Nan Hi (smiling): 29.
Me: Cool. You know, we have a word in English for older women who like younger men. We call them cougars.
Nan Hi (still smiling): Actually, I'm a cougar.
Me: And I'm easy prey for cougars.
Nan Hi laughs.

At this point, I know I'm in like Flynn, and I'm drunk enough that the two parts of my brain containing - respectively - the information that I like this girl a lot and she clearly likes me and the information that I'm going home in a month have not gotten together and realized that this is a problem.

We spend the night drinking and chatting, moving on to yet another bar, Beer Boss at around 4 AM (by this point, the other Canadian guy is clearly going to get laid by Nan Hi's friend, who seemed a bit slutty... Nan Hi was very disapproving), and then from there to a soju tent at around 6 AM. By 7 AM I'm thoroughly drunk, and decide to try to seal the deal by putting my arm around Nan Hi. She doesn't protest. When we're leaving, I said something, I can't remember exactly what, to suggest that she might like to come back to my apartment with me. She says "Actually, I really like you. I want to. But I still live with my parents, and they're probably already awake. The later I get home, the harder it will be to explain to them." That's Korea for you. Where else in the world would you have this problem with a 30 year-old? Anyway, it's probably just as well, since my apartment is a pigsty right now, and there's a strong possibility that I would have been too drunk to get it up anyway.

We share a taxi, and I get dropped off first. "Alex, popo juseyo," she says, and points to her cheek. I give her a peck goodbye, as requested, and go into my apartment to collapse into the deep, dreamless sleep of the incredibly drunk and exhausted.

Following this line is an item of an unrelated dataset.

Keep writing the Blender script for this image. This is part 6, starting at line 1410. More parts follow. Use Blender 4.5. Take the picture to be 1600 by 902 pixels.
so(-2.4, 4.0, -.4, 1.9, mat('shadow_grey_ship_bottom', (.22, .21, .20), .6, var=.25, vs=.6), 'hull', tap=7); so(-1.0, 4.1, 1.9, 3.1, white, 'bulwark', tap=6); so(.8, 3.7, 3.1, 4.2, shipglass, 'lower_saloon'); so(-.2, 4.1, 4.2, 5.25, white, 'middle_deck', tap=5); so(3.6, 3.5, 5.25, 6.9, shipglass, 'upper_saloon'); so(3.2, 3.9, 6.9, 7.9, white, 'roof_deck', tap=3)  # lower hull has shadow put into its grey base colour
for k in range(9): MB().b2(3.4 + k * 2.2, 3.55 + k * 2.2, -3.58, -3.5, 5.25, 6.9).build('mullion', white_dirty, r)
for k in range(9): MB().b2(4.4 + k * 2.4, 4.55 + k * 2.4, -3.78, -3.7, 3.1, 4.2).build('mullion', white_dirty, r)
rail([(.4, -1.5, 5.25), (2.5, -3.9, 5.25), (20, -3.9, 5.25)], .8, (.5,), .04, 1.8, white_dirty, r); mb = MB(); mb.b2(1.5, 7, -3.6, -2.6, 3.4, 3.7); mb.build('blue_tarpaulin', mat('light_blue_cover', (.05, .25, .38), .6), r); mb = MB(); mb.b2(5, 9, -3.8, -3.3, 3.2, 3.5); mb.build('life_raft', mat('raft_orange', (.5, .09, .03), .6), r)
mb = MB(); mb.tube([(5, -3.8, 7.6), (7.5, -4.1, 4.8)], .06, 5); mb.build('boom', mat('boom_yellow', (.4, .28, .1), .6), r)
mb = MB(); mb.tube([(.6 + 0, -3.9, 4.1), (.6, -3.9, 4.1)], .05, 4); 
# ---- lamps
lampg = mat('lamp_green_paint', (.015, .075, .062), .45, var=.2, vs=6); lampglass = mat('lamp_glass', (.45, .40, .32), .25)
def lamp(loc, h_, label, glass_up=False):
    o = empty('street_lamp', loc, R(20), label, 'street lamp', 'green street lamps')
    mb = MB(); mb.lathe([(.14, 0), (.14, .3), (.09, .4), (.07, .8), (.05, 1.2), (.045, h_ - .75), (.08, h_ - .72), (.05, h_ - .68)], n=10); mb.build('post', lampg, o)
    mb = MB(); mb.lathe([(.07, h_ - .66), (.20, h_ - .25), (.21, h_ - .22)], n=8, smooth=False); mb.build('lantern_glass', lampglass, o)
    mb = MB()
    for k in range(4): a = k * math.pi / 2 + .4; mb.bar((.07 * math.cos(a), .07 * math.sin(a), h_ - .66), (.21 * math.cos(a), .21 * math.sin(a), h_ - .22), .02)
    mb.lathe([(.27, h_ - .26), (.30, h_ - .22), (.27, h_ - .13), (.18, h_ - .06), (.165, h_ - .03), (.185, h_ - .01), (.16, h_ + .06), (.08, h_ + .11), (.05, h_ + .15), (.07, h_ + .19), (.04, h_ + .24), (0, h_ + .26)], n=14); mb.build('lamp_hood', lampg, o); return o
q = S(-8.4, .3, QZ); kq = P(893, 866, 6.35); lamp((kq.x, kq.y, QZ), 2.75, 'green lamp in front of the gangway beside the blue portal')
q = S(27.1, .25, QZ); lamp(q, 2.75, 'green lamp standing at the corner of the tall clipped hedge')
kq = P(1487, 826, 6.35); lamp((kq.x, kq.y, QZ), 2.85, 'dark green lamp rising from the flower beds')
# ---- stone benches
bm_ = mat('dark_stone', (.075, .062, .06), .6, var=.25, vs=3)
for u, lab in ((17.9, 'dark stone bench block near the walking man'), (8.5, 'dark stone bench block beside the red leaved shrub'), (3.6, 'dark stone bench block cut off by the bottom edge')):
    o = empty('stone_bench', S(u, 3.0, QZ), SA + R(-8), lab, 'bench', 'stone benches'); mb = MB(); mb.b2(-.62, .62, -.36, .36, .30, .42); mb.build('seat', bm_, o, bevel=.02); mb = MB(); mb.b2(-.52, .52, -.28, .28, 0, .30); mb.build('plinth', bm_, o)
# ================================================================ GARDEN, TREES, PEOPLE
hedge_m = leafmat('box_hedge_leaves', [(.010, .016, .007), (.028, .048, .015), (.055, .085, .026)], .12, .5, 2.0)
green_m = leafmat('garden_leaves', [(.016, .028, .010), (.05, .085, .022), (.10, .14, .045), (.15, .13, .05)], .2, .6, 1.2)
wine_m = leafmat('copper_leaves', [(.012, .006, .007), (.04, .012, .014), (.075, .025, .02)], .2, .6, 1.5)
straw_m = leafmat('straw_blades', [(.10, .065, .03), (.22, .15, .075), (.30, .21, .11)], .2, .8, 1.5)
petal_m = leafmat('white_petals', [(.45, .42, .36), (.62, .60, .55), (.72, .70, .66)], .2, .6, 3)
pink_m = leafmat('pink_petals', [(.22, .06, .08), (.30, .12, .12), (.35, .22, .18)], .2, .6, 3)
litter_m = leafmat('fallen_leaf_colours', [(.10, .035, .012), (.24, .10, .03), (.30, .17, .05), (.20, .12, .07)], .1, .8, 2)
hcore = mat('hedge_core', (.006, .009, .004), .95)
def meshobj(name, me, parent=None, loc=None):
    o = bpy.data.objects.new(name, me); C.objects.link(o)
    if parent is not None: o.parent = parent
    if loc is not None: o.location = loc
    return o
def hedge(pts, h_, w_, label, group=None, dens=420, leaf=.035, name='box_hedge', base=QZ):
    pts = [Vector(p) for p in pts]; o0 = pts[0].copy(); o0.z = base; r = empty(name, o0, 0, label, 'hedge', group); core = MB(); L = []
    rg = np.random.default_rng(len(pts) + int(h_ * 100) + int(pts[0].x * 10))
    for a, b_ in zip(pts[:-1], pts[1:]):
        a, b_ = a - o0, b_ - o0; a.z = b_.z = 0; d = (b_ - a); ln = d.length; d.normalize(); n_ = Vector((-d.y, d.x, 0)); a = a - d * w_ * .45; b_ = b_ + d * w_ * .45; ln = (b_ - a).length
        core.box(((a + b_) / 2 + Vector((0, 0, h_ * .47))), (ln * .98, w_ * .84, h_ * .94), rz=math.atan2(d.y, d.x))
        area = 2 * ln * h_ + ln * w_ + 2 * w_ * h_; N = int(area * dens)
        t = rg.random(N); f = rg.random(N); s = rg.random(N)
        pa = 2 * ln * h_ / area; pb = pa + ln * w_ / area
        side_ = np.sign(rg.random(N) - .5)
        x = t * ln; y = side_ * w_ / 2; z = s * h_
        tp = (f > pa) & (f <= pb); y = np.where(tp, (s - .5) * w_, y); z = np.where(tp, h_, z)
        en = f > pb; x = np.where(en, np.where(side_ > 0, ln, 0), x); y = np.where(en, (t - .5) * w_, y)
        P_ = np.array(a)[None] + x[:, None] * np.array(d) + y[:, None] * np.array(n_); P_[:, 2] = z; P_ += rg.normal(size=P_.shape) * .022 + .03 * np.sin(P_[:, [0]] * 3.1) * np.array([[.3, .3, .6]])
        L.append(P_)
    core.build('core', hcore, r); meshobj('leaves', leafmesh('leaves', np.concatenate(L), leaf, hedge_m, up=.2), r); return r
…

Stupid me forgot to get her phone number, but fortunately, she'd used my cell phone to call her friend, whatever-the-fuck-Jung, that night, so that number was stored in my phone. I sent a text message to her, and got Nan Hi's number that way. Text messaged Nan Hi, then, and got a response. She then called me that night, without having anything in particular to say, which is always a good sign. We haven't made specific plans to meet again in the future, but both indicated that we wish to do so.

Anyway, she's wonderful. Talking to her, the rest of the world disappeared, and I think it did for her, too. Only once have I ever gotten off to such a great start with a girl, and Sheila ended up being my girlfriend for a year and a half, a relationship that only got broken off because I was finishing university and leaving, and we both felt that it was better to break up than try to preserve a long-distance relationship.

This is all well and good, except that I've got a non-refundable plane ticket to Canada, leaving August 12, 2003, and I'll be out of Suncheon in just three weeks from now. I wonder if she's the kind of girl who'd pack up and move halfway around the world with a guy she just met. Probably not.